Question: Two ivory balls are placed together at rest. A third identical ball moving with velocity u in line o...

Question

Two ivory balls are placed together at rest. A third identical ball moving with velocity u in line of first two balls as shown in the figure collide head on elastically then,

A. Third ball comes to rest with the second ball while the first ball moves with speed u.
B. Third ball comes to rest and other two moves together with speed $\dfrac{u}{2}$
C. All three ball move together with speed $\dfrac{u}{3}$
D. All three balls move in such a manner each makes angle $120{}^\circ$ to each other

Answer 1

Solution

Basically, all you have to understand here is that a total of two collisions happen in this situation. One happens between ball 3 and ball 2 and the other between ball 2 and ball 1. You could recall the expression for velocities of two bodies after a head on elastic collision and then substitute the values accordingly for each condition and thus find the answer.

Formula used:
Velocities after head on elastic collision,
${{v}_{1}}=\dfrac{{{m}_{1}}-{{m}_{2}}}{{{m}_{1}}+{{m}_{2}}}{{u}_{1}}+\dfrac{2{{m}_{1}}}{{{m}_{1}}+{{m}_{2}}}{{u}_{2}}$
${{v}_{2}}=\dfrac{2{{m}_{1}}}{{{m}_{1}}+{{m}_{2}}}{{u}_{1}}+\dfrac{{{m}_{1}}-{{m}_{2}}}{{{m}_{1}}+{{m}_{2}}}{{u}_{2}}$

Complete answer:
In the question, we are given 3 identical ivory balls. We are said that the third ball moving with a velocity u is colliding with the other two balls head on elastically. Using these given conditions, we are asked to find which among the given options is the correct.
Here, in this situation, there are actually two collisions taking place. The ball-3 is colliding with ball 2 and then the ball 2 is colliding with ball 1.
Now let us recall the expressions for velocity after collision of the balls undergoing elastic head on collision,
${{v}_{1}}=\dfrac{{{m}_{1}}-{{m}_{2}}}{{{m}_{1}}+{{m}_{2}}}{{u}_{1}}+\dfrac{2{{m}_{1}}}{{{m}_{1}}+{{m}_{2}}}{{u}_{2}}$ ……………………………………. (1)
${{v}_{2}}=\dfrac{2{{m}_{1}}}{{{m}_{1}}+{{m}_{2}}}{{u}_{1}}+\dfrac{{{m}_{1}}-{{m}_{2}}}{{{m}_{1}}+{{m}_{2}}}{{u}_{2}}$ ……………………………………. (2)
In this question,
${{m}_{1}}={{m}_{2}}={{m}_{3}}=m$
In the first collision ball 3 has a velocity u and ball 2 is at rest, so,
${{u}_{1}}=u$
${{u}_{2}}=0$
Substituting all these we get,
${{v}_{1}}=0$
${{v}_{2}}=\dfrac{2m}{m+m}u=u$
Hence, we see that the whole velocity of ball 3 is now transferred to ball 2.
Now the second collision happens for ball 2 moving with velocity u and ball 1 at rest.
For the second collision, just like the previous case,
${{u}_{1}}=u$
${{u}_{2}}=0$
But here ${{u}_{1}}$ and ${{u}_{2}}$ are velocities of ball 2 and ball 1 before collision and their velocities after collision will be again,
${{v}_{1}}=0$
${{v}_{2}}=u$
So, finally the ball 1 moves with a velocity u and the other two balls remain at rest.
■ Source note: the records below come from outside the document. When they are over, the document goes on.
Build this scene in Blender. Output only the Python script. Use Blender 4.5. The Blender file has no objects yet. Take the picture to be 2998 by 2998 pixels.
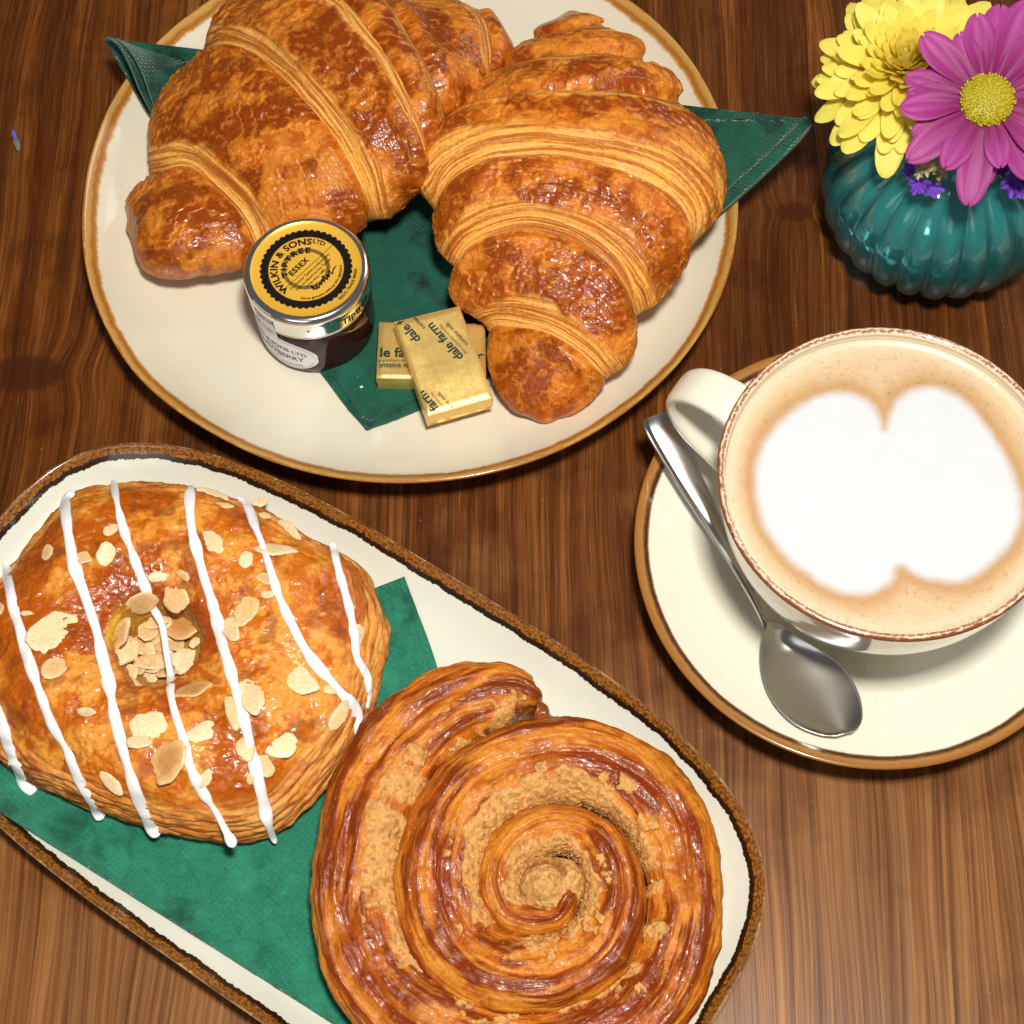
import bpy, math, random
import numpy as np
from mathutils import Vector, Matrix
from mathutils.bvhtree import BVHTree
random.seed(7); rng = np.random.RandomState(11)
PI = math.pi
sc = bpy.context.scene
COL = sc.collection
S = 0.01                      # all modelling below is in centimetres

# ------------------------------------------------------------------ camera
PIT, ROL, H, FPX = 1.13645, -0.04433, 58.7117, 5200.0
_c, _s = math.cos(ROL), math.sin(ROL)
_F = np.array([0, math.cos(PIT), -math.sin(PIT)]); _R0 = np.array([1., 0, 0]); _U0 = np.array([0, math.sin(PIT), math.cos(PIT)])
_R = _c*_R0 + _s*_U0; _U = -_s*_R0 + _c*_U0
cam = bpy.data.cameras.new('camera'); cam.sensor_width = 36; cam.lens = 36*FPX/2998; cam.clip_start = .02; cam.clip_end = 50
co = bpy.data.objects.new('camera', cam); COL.objects.link(co)
co.matrix_world = Matrix(((_R[0], _U[0], -_F[0], 0), (_R[1], _U[1], -_F[1], 0), (_R[2], _U[2], -_F[2], H*S), (0, 0, 0, 1)))
sc.camera = co
# ------------------------------------------------------------------ light (indoors: one small lamp above, soft room and window light)
w = bpy.data.worlds.new('World'); sc.world = w; w.use_nodes = True
w.node_tree.nodes['Background'].inputs[0].default_value = (1, .97, .93, 1)
w.node_tree.nodes['Background'].inputs[1].default_value = .105
def area(name, loc, target, size, energy, color, sizey=None):
    l = bpy.data.lights.new(name, 'AREA'); l.size = size*S; l.energy = energy; l.color = color
    if sizey: l.shape = 'RECTANGLE'; l.size_y = sizey*S
    o = bpy.data.objects.new(name, l); COL.objects.link(o); o.location = Vector(loc)*S
    o.rotation_euler = (Vector(target)-Vector(loc)).to_track_quat('-Z', 'Y').to_euler()
    return o
area('ceiling_lamp', (6, 8, 80), (3, 25, 0), 8, 8.3, (1, .96, .885))
area('window_light', (-60, -110, 120), (0, 27, 0), 90, 3.6, (.95, .98, 1), 70)
area('window_light', (120, 130, 75), (12, 36, 3), 55, 6.5, (.95, .98, 1), 80)
sc.view_settings.view_transform = 'Standard'; sc.view_settings.look = 'None'; sc.view_settings.exposure = 0; sc.view_settings.gamma = 1
sc.cycles.max_bounces = 12; sc.cycles.transmission_bounces = 10; sc.cycles.transparent_max_bounces = 12
sc.cycles.sample_clamp_indirect = 6

# ------------------------------------------------------------------ helpers
def W(p, z):
    """photo position (1932-wide reading) -> point on the level z (cm)"""
    p = np.asarray(p, float); one = p.ndim == 1
    p = np.atleast_2d(p); z = np.broadcast_to(np.asarray(z, float), p.shape[:-1])
    x = (p[..., 0]*1.55176-1499)/FPX; y = -(p[..., 1]*1.55176-1499)/FPX
    d = x[..., None]*_R + y[..., None]*_U + _F
    t = (z-H)/d[..., 2]
    q = d*t[..., None]; q[..., 2] += H
    return q[0] if one else q
def ray(p):
    x = (p[0]*1.55176-1499)/FPX; y = -(p[1]*1.55176-1499)/FPX
    d = x*_R+y*_U+_F
    return Vector((0, 0, H)), Vector(d).normalized()
def Z2(p):  return np.array([[644.4+.4338*a, .4337*b] for a, b in p])       # readings of the enlarged crops
def Z5(p):  return np.array([[225.5+.3502*a, .3502*b] for a, b in p])
def ZD(p):  return np.array([[.4203*a, 837.7+.4203*b] for a, b in p])
def ZS(p):  return np.array([[580+.4337*a, 1224.4+.4337*b] for a, b in p])
def ZC(p):  return np.array([[1160+.467*a, 580+.467*b] for a, b in p])
def ZF(p):  return np.array([[1417.7+.3002*a, .3002*b] for a, b in p])
def ZJ(p):  return np.array([[438.2+.2735*a, 386.6+.2735*b] for a, b in p])
def _hash(i, j, k, s):
    n = (i*374761393 + j*668265263 + k*2147483647 + s*144269504) & 0xffffffff
    n = ((n ^ (n >> 13))*1274126177) & 0xffffffff
    return ((n ^ (n >> 16)) & 0xffff)/65535.0
def vnoise(x, y, z=0, seed=0):
    x, y, z = np.broadcast_arrays(np.asarray(x, float), np.asarray(y, float), np.asarray(z, float))
    xi, yi, zi = np.floor(x).astype(np.int64), np.floor(y).astype(np.int64), np.floor(z).astype(np.int64)
    f = [a-b for a, b in ((x, xi), (y, yi), (z, zi))]; f = [a*a*a*(a*(a*6-15)+10) for a in f]
    r = 0
    for dx in (0, 1):
        for dy in (0, 1):
            wxy = (f[0] if dx else 1-f[0])*(f[1] if dy else 1-f[1])
            for dz in (0, 1):
                r = r + wxy*(f[2] if dz else 1-f[2])*_hash(xi+dx, yi+dy, zi+dz, seed)
    return r
def fbm(x, y, z=0, o=4, seed=0):
    a, t, r = .5, 0, 0
    for k in range(o):
        r = r + a*vnoise(x, y, z, seed+k*7); t += a; a *= .55
        x = np.asarray(x)*2.03+3.1; y = np.asarray(y)*2.03+1.7; z = np.asarray(z)*2.03
    return r/t
def sstep(a, b, x):
    t = np.clip((x-a)/(b-a), 0, 1); return t*t*(3-2*t)
def mix(a, b, t):
    t = np.asarray(t)[..., None]; return np.asarray(a)*(1-t)+np.asarray(b)*t
def catmull(P, n, closed=False, bylen=True):
    P = np.asarray(P, float)
    if closed: Q = np.vstack([P[-1:], P, P[:2]])
    else: Q = np.vstack([2*P[0]-P[1], P, 2*P[-1]-P[-2]])
    m = len(Q)-3; out = []
    for i in range(m):
        t = np.linspace(0, 1, 24, endpoint=False)[:, None]
        a, b, c, d = Q[i:i+4]
        out.append(.5*((2*b)+(c-a)*t+(2*a-5*b+4*c-d)*t**2+(3*b-a-3*c+d)*t**3))
    out = np.vstack(out+[Q[-2:-1]])
    if bylen:
        L = np.r_[0, np.cumsum(np.linalg.norm(np.diff(out, axis=0), axis=1))]
    else: L = np.arange(len(out), dtype=float)
    u = np.linspace(0, L[-1], n+1)[:-1] if closed else np.linspace(0, L[-1], n) if np.isscalar(n) else np.asarray(n)*L[-1]
    return np.stack([np.interp(u, L, out[:, k]) for k in range(out.shape[1])], 1)

ORG = {}
def thing(name, label, cat, loc=(0, 0, 0), group=None):
    o = bpy.data.objects.new(name, None); o.empty_display_size = .01; COL.objects.link(o); o.location = Vector(loc)*S
    o['label'] = label; o['category'] = cat
    if group: o['group'] = group
    ORG[o.name] = np.array(loc, float); return o
def place(name, me, mat, parent=None, org=None, label=None, cat=None, group=None, kind=None):
    o = bpy.data.objects.new(name, me); COL.objects.link(o)
    if mat is not None and not me.materials: me.materials.append(mat)
    if parent is not None: o.parent = parent; ORG[o.name] = ORG[parent.name]
    else:
        ORG[o.name] = np.zeros(3) if org is None else np.array(org, float); o.location = Vector(ORG[o.name])*S
    if label: o['label'] = label
    if cat: o['category'] = cat
    if group: o['group'] = group
    if kind: o['kind'] = kind
    return o
def mesh(name, V, F, mat, parent=None, uv=None, col=None, smooth=True, gloss=None, org=None, **kw):
    o0 = ORG[parent.name] if parent is not None else (np.zeros(3) if org is None else np.array(org, float))
    V = (np.asarray(V, float)-o0)*S
    me = bpy.data.meshes.new(name)
    if isinstance(F, np.ndarray):
        n = F.shape[1]
        me.vertices.add(len(V)); me.vertices.foreach_set('co', V.ravel().astype(np.float32))
        me.loops.add(F.size); me.loops.foreach_set('vertex_index', F.ravel().astype(np.int32))
        me.polygons.add(len(F)); me.polygons.foreach_set('loop_start', (np.arange(len(F))*n).astype(np.int32))
        me.update(calc_edges=True)
    else: me.from_pydata(V.tolist(), [], [list(f) for f in F])
    me.validate(); 
    if smooth: me.polygons.foreach_set('use_smooth', np.ones(len(me.polygons), bool))
    if uv is not None:
        li = np.empty(len(me.loops), np.int32); me.loops.foreach_get('vertex_index', li)
        l = me.uv_layers.new(name='UVMap'); l.data.foreach_set('uv', np.asarray(uv, np.float32)[li].ravel())
    if col is not None:
        a = me.color_attributes.new('Col', 'FLOAT_COLOR', 'POINT')
        c = np.ones((len(V), 4), np.float32); c[:, :3] = col; a.data.foreach_set('color', c.ravel())
    if gloss is not None:
        a = me.attributes.new('Gloss', 'FLOAT', 'POINT'); a.data.foreach_set('value', np.asarray(gloss, np.float32).ravel())
    me.update()
    return place(name, me, mat, parent, org=org, **kw)
def gridF(nu, nv, cu=False, cv=False, flip=False):
    i = np.arange(nu if cu else nu-1)[:, None]; j = np.arange(nv if cv else nv-1)[None, :]
    a = i*nv+j; b = ((i+1) % nu)*nv+j; c = ((i+1) % nu)*nv+(j+1) % nv; d = i*nv+(j+1) % nv
    F = np.stack([a, b, c, d] if not flip else [a, d, c, b], -1).reshape(-1, 4); return F
def gnorm(P, cu=False, cv=False):
    def g(A, ax, cyc):
        if cyc: return np.roll(A, -1, ax)-np.roll(A, 1, ax)
        return np.gradient(A, axis=ax)
    n = np.cross(g(P, 0, cu), g(P, 1, cv)); return n/(np.linalg.norm(n, axis=-1, keepdims=True)+1e-9)
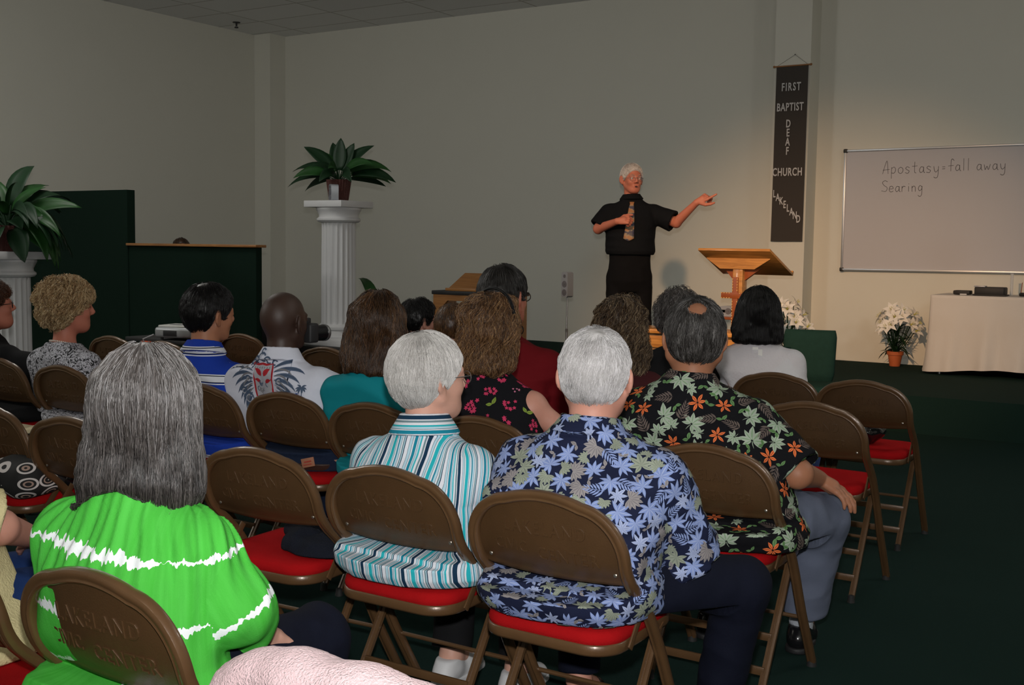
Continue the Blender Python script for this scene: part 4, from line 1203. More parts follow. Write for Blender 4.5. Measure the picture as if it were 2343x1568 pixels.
HM_BLOND = hair_mat('blonde', [(.12, .06, .025), (.32, .19, .085), (.52, .35, .17), (.74, .58, .36)], .45)
HM_BLACK = hair_mat('black', [(.004, .004, .004), (.007, .006, .006), (.010, .009, .009), (.016, .015, .015)], .40, .35)
HM_CURLY = hair_mat('streaked_brown', [(.012, .007, .004), (.050, .028, .014), (.12, .072, .036), (.34, .25, .15)], .4, .5)
HM_AUBURN = hair_mat('auburn', [(.020, .007, .004), (.06, .020, .010), (.11, .040, .018), (.17, .07, .03)], .4)

def cloth(name, c, rough=.85, var=.10, sheen=.0, bump=.22, bscale=420):
    return mat(name, c, rough, spec=.15, bump=bump, bscale=bscale, var=var, vscale=5, sheen=sheen)

class Body:
    pass

def seat_back(B, Q, gap=.0, ez=.0):
    """distance field of the space behind the front face of the chair's back (positive there)"""
    z = Q[:, 2]
    y = np.interp(z, _Z, _Y) + .024 + gap - .28 * np.maximum(0, z - .80)
    w_ = np.interp(z, [.545 - ez, .568 - ez], [0, 1])
    y = y * w_ + (-.27) * (1 - w_)
    return ((B.seat[1] + y) - Q[:, 1]).astype(f32)
def torso_rows(B, grow=0.0, hem=None):
    P, S = B.P, B.S
    rows = []
    for (u, hw, hd) in B.prof:
        z = B.z0 + (S[2] - B.z0) * u
        t = min(1.0, max(0, u)); tt = t ** 1.15
        cx = P[0] + (S[0] - P[0]) * tt; cy = P[1] + (S[1] - P[1]) * tt - B.hunch * math.sin(math.pi * min(1, t * .95)) * .9
        rows.append((z, cx, cy, hw * B.bulk + grow, hd * B.bulk * B.deep + grow))
    return rows
MALE = [(-.02, .175, .135), (.10, .195, .150), (.35, .190, .150), (.60, .195, .140), (.80, .200, .125), (.93, .180, .102), (1.04, .135, .082), (1.13, .095, .070), (1.21, .066, .060)]
FEM = [(-.02, .185, .140), (.10, .205, .155), (.35, .180, .140), (.60, .172, .128), (.80, .172, .115), (.93, .152, .094), (1.04, .115, .075), (1.13, .080, .063), (1.21, .056, .054)]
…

Hence, option A is the correct answer.

Note:
At first glance, you may think that on the first collision itself the velocity of ball 3 will be split between the two balls that are at rest and are lying close to each other. But in reality, a second collision happens almost immediately. This causes the result to become very different from our expectation.